TASK BRIEF
Every line below that holds the string "objects" should be copied out.

______

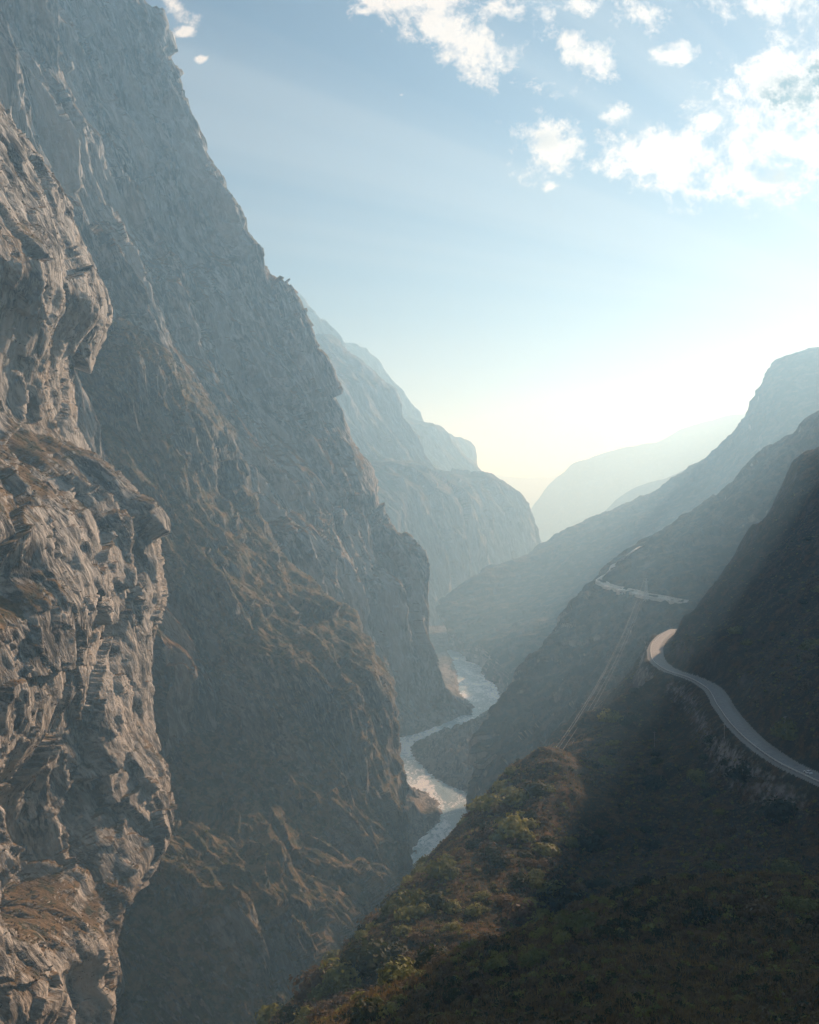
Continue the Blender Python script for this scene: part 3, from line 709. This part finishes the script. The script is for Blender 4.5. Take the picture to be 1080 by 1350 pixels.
# thin by world area so that the far slope is not overcrowded (log sampling favours near ground)
sz = np.exp(rng.normal(.35, .42, n))*(1+.5*np.clip(clump, -1, 1))
sz = np.clip(sz, .7, 4.2)
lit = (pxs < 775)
big = [i for i in idx if clump[i] > -.15 and sz[i] > 1.4 and 200 < dsd[i] < 760 and not (pys[i] < 1010 and lit[i])]
rng.shuffle(big)
chosen = []
for i in big:
    if len(chosen) >= 300: break
    if not lit[i] and rng.random() > .35: continue
    if any((xs[i]-xs[j])**2+(dsd[i]-dsd[j])**2 < (1.15*(sz[i]+sz[j])/1.0)**2*.55 for j in chosen): continue
    chosen.append(i)
for i in chosen:
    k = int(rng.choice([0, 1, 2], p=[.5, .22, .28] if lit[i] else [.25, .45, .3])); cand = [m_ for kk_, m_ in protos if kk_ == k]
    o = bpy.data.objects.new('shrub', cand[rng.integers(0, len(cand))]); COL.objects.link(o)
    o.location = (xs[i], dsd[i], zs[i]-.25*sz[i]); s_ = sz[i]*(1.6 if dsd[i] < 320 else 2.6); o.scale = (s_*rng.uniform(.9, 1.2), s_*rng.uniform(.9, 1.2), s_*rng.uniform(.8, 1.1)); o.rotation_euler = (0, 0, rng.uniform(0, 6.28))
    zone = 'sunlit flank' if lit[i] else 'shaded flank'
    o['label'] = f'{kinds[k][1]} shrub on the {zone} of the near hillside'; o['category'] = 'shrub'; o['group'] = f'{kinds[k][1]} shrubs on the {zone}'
# undergrowth that nobody could count
def scatter(name, pts, rad, nleaf, lsize, mats, seed, lobes=4, **pr):
    base = [leaf_cloud(1.0, nleaf, lsize, lobes, seed+q, .7) for q in range(12)]
    R_ = np.random.default_rng(seed); pick = R_.integers(0, 12, len(pts)); ang = R_.uniform(0, 6.28, len(pts))
    V_ = np.stack(base)[pick]; c_, s_ = np.cos(ang)[:, None], np.sin(ang)[:, None]
    x = V_[..., 0]*c_-V_[..., 1]*s_; y = V_[..., 0]*s_+V_[..., 1]*c_
    V_ = np.stack([x, y, V_[..., 2]], -1)*np.asarray(rad)[:, None, None]+np.asarray(pts)[:, None, :]
    me = new_mesh(name, V_.reshape(-1, 3), quads(len(pts)*nleaf), False)
    for m_ in mats: me.materials.append(m_)
    mi = np.repeat(R_.choice(len(mats), len(pts), p=pr.pop('p', None)), nleaf).astype(np.int32); me.polygons.foreach_set('material_index', mi)
    return link(name, me, kind='stuff', **pr)
drym = leaf_mat('dry_brush', (.12, .085, .045), (.19, .14, .075))
cs = set(chosen); rest = np.array([i for i in idx if i not in cs])
keep = rest[rng.random(len(rest)) < np.clip((dsd[rest]/420)**1.2, .12, 1)]
keep = keep[(clump[keep] > -.5) | (rng.random(len(keep)) < .3)]
keep = keep[~((pys[keep] < 1010) & lit[keep] & (rng.random(len(keep)) < .6))]
scatter('undergrowth', np.stack([xs[keep], dsd[keep], zs[keep]-.2], 1), np.clip(sz[keep]*.8, .5, 2.2), 60, .17, [kinds[0][2], kinds[1][2], kinds[2][2], drym], 300, p=[.22, .25, .28, .25])
# dry grass
n = 90000
gpx = rng.uniform(-60, 1150, n); gd = np.exp(rng.uniform(np.log(110), np.log(720), n)); gx_ = (gpx-CX)/F*gd; gz_ = near_height(gx_, gd)
gok = (CY-gz_/gd*F < 1420) & (road_dist(gx_, gd)[0] > 9)
gx_, gd_, gz_ = gx_[gok], gd[gok], gz_[gok]; m_ = len(gx_)
bl_ = 3; ang = rng.uniform(0, 6.28, (m_, bl_)); ln = rng.normal(0, .3, (m_, bl_, 2)); hh = rng.uniform(.5, 1.1, (m_, bl_)); wd_ = .10
bx = gx_[:, None]+rng.normal(0, .3, (m_, bl_)); by = gd_[:, None]+rng.normal(0, .3, (m_, bl_)); bz = gz_[:, None]-.1+0*bx
cx_, sx2 = np.cos(ang)*wd_, np.sin(ang)*wd_
v = np.stack([np.stack([bx-cx_, by-sx2, bz], -1), np.stack([bx+cx_, by+sx2, bz], -1), np.stack([bx+ln[..., 0]+cx_*.2, by+ln[..., 1]+sx2*.2, bz+hh], -1), np.stack([bx+ln[..., 0]-cx_*.2, by+ln[..., 1]-sx2*.2, bz+hh], -1)], 2)
link('dry_grass', new_mesh('dry_grass', v.reshape(-1, 3), quads(m_*bl_), False), leaf_mat('dry_grass_blades', (.20, .125, .055), (.30, .20, .10)), kind='stuff')
# scrub on the ledges of the left cliffs
def ledge_scrub(name, gname, nper, rmin, rmax, thr, seed, mats, p):
    v = GRIDS[gname]; nn = normals(v); nn = np.where(nn[..., 2:3] < 0, -nn, nn)
    px_ = v[..., 0]/v[..., 1]*F+CX; py_ = CY-v[..., 2]/v[..., 1]*F
    R_ = np.random.default_rng(seed)
    m = (nn[..., 2] > thr+R_.normal(0, .08, nn.shape[:2])) & (px_ > -30) & (px_ < 700) & (py_ > -30) & (py_ < 1400)
    q = np.argwhere(m); q = q[R_.permutation(len(q))[:nper]]
    pts = v[q[:, 0], q[:, 1]]; rad = np.clip(np.exp(R_.normal(math.log((rmin+rmax)/2.4), .35, len(q))), rmin, rmax)
    scatter(name, pts-np.array([0, 0, .2])*rad[:, None], rad, 22, .28, mats, seed+1, 3, p=p)
ledge_scrub('cliff_scrub', 'left_cliff', 6000, .6, 2.2, .5, 600, [drym, kinds[2][2], kinds[1][2]], [.5, .3, .2])
ledge_scrub('buttress_scrub', 'left_buttress', 14000, .8, 3.0, .42, 700, [drym, kinds[2][2], kinds[0][2], kinds[1][2]], [.35, .3, .2, .15])
ledge_scrub('spur_scrub', 'road_spur', 1, 1, 3.0, .2, 700, [kinds[1][2]], [1.]) if False else None

# ------------------------------------------------------------------ air
m, nt = nodes('haze_air')
pv = N(nt, 'ShaderNodeVolumePrincipled')
pv.inputs['Color'].default_value = (.38, .70, 1.0, 1)
pv.inputs["Density"].default_value = 2.3e-4
pv.inputs['Absorption Color'].default_value = (1, 1, 1, 1)
pv.inputs['Anisotropy'].default_value = .40
o = N(nt, 'ShaderNodeOutputMaterial'); L(nt, pv.outputs[0], o.inputs['Volume'])
x0, x1, y0, y1, z0, z1 = -9500, 9500, -1000, 19000, -475, 1085
vs = [(x, y, z) for z in (z0, z1) for y in (y0, y1) for x in (x0, x1)]
fs = [(0, 2, 3, 1), (4, 5, 7, 6), (0, 1, 5, 4), (2, 6, 7, 3), (0, 4, 6, 2), (1, 3, 7, 5)]
link('haze', new_mesh('haze', vs, fs, False), m, kind='stuff')

# ------------------------------------------------------------------ sky
w = bpy.data.worlds.new('World'); S.world = w; w.use_nodes = True
nt = w.node_tree; nt.nodes.clear()
sky = N(nt, 'ShaderNodeTexSky', sky_type='NISHITA', sun_disc=False, sun_elevation=math.radians(SUN_EL), sun_rotation=math.radians(SUN_AZ), altitude=1800, air_density=1.0, dust_density=.9, ozone_density=2.5)
tc = N(nt, 'ShaderNodeTexCoord')
sp = N(nt, 'ShaderNodeSeparateXYZ'); L(nt, tc.outputs['Generated'], sp.inputs[0])
yy = mth(nt, 'MAXIMUM', sp.outputs[1], .05)
U = mth(nt, 'DIVIDE', sp.outputs[0], yy); V = mth(nt, 'DIVIDE', sp.outputs[2], yy)
cb = N(nt, 'ShaderNodeCombineXYZ'); L(nt, U, cb.inputs[0]); L(nt, V, cb.inputs[1])
UV = cb.outputs[0]
def blob(cx, cy, rx, ry, ang=0):
    mp = N(nt, 'ShaderNodeMapping', vector_type='TEXTURE')
    mp.inputs['Location'].default_value = ((cx-CX)/F, (CY-cy)/F, 0); mp.inputs['Rotation'].default_value = (0, 0, math.radians(ang)); mp.inputs['Scale'].default_value = (rx/F, ry/F, 1)
    L(nt, UV, mp.inputs[0]); ln = N(nt, 'ShaderNodeVectorMath', operation='LENGTH'); L(nt, mp.outputs[0], ln.inputs[0])
    return mth(nt, 'SUBTRACT', 1.0, ln.outputs['Value'])
blobs = [(600, 45, 140, 42, -28), (680, 15, 60, 30, 0), (760, 70, 75, 28, -32), (545, 0, 90, 30, 0), (850, 18, 52, 26, -20), (893, 74, 34, 20, 15), (1010, 8, 95, 34, 8), (1050, 108, 120, 78, 25), (990, 150, 60, 34, 20),
         (718, 192, 56, 48, 0), (727, 246, 14, 9, 0), (822, 149, 34, 16, 5), (885, 205, 110, 48, 0), (1010, 195, 150, 70, 0), (940, 160, 50, 24, 0), (225, 5, 34, 20, -30), (240, 42, 16, 8, 0), (264, 78, 10, 6, 0), (1000, 235, 130, 40, 0), (770, 5, 30, 18, 0), (480, 15, 14, 9, 0), (528, 125, 9, 6, 0)]
mk = None
for bl in blobs:
    v = blob(*bl); mk = v if mk is None else mth(nt, 'MAXIMUM', mk, v)
mk = mth(nt, 'MAXIMUM', mk, -1.2)
def fb(off):
    mp = N(nt, 'ShaderNodeMapping'); mp.inputs['Location'].default_value = off; L(nt, UV, mp.inputs[0])
    a = noise(nt, mp.outputs[0], 13, 10, .68, .35); b_ = noise(nt, mp.outputs[0], 55, 7, .7)
    return mth(nt, 'ADD', mth(nt, 'MULTIPLY', mth(nt, 'SUBTRACT', a, .5), 4.2), mth(nt, 'MULTIPLY', mth(nt, 'SUBTRACT', b_, .5), 2.2))
d0 = mth(nt, 'ADD', mk, fb((0, 0, 0)))
dens = smooth(nt, d0, .0, .95)
thick = smooth(nt, d0, .5, 1.35)
# brightness of the cloud: thin rims bright, thick cores a little grey; strongest toward the upper right cloud
dk = mth(nt, 'MULTIPLY', mth(nt, 'MULTIPLY', smooth(nt, blob(1068, 118, 110, 52, 22), 0, .55), smooth(nt, noise(nt, UV, 26, 7, .65), .32, .56)), smooth(nt, d0, .5, 1.1))
dk2 = mth(nt, 'MULTIPLY', smooth(nt, blob(1020, 232, 40, 16, 0), 0, .6), .6)
dk3 = mth(nt, 'MULTIPLY', smooth(nt, blob(718, 185, 34, 22, 0), 0, .9), .35)
dk = mth(nt, 'MAXIMUM', mth(nt, 'MAXIMUM', dk, dk2), mth(nt, 'MAXIMUM', dk3, mth(nt, 'MULTIPLY', thick, .12)))
ccol = mixc(nt, dk, (13.0, 12.2, 11.4), (1.2, 1.7, 2.2))
# long pale and dark shafts fanning out from the sun across the upper sky
su, sv = math.tan(math.radians(SUN_AZ)), math.tan(math.radians(SUN_EL))/math.cos(math.radians(SUN_AZ))
an = mth(nt, 'ARCTAN2', mth(nt, 'SUBTRACT', V, .17), mth(nt, 'SUBTRACT', .62, U))
cba = N(nt, 'ShaderNodeCombineXYZ'); L(nt, an, cba.inputs[0])
ry_ = noise(nt, cba.outputs[0], 5.5, 3, .55)
skc = mixc(nt, mth(nt, 'MULTIPLY', smooth(nt, ry_, .42, .62), .35), sky.outputs[0], (6.5, 7.5, 8.5))
skc = mixc(nt, dens, skc, ccol)
bg = N(nt, 'ShaderNodeBackground'); L(nt, skc, bg.inputs[0]); bg.inputs[1].default_value = .052
o = N(nt, 'ShaderNodeOutputWorld'); L(nt, bg.outputs[0], o.inputs[0])
w.cycles.sampling_method = 'MANUAL'; w.cycles.sample_map_resolution = 512

sl = bpy.data.lights.new('sun', 'SUN'); sl.energy = 5.0; sl.angle = math.radians(.53); sl.color = (1.0, .875, .765)
so = bpy.data.objects.new('sun', sl); COL.objects.link(so)
sd_ = Vector((math.sin(math.radians(SUN_AZ))*math.cos(math.radians(SUN_EL)), math.cos(math.radians(SUN_AZ))*math.cos(math.radians(SUN_EL)), math.sin(math.radians(SUN_EL))))
so.rotation_euler = sd_.to_track_quat('Z', 'Y').to_euler()
so.location = (900, 1200, 980)

cam = bpy.data.cameras.new('camera'); co = bpy.data.objects.new('camera', cam); COL.objects.link(co)
cam.sensor_fit = 'VERTICAL'; cam.sensor_height = 24; cam.lens = F/1350*24; cam.clip_start = .5; cam.clip_end = 80000
co.rotation_euler = (math.radians(90), 0, 0); S.camera = co

S.render.engine = 'CYCLES'
cy = S.cycles; cy.use_denoising = True; cy.volume_bounces = 2; cy.max_bounces = 6; cy.diffuse_bounces = 3; cy.use_adaptive_sampling = True; cy.adaptive_threshold = .02
S.view_settings.view_transform = 'Standard'; S.view_settings.look = 'None'; S.view_settings.gamma = 1; S.view_settings.exposure = 0.48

______

EXERCISE RESULT
    o = bpy.data.objects.new('shrub', cand[rng.integers(0, len(cand))]); COL.objects.link(o)
so = bpy.data.objects.new('sun', sl); COL.objects.link(so)
cam = bpy.data.cameras.new('camera'); co = bpy.data.objects.new('camera', cam); COL.objects.link(co)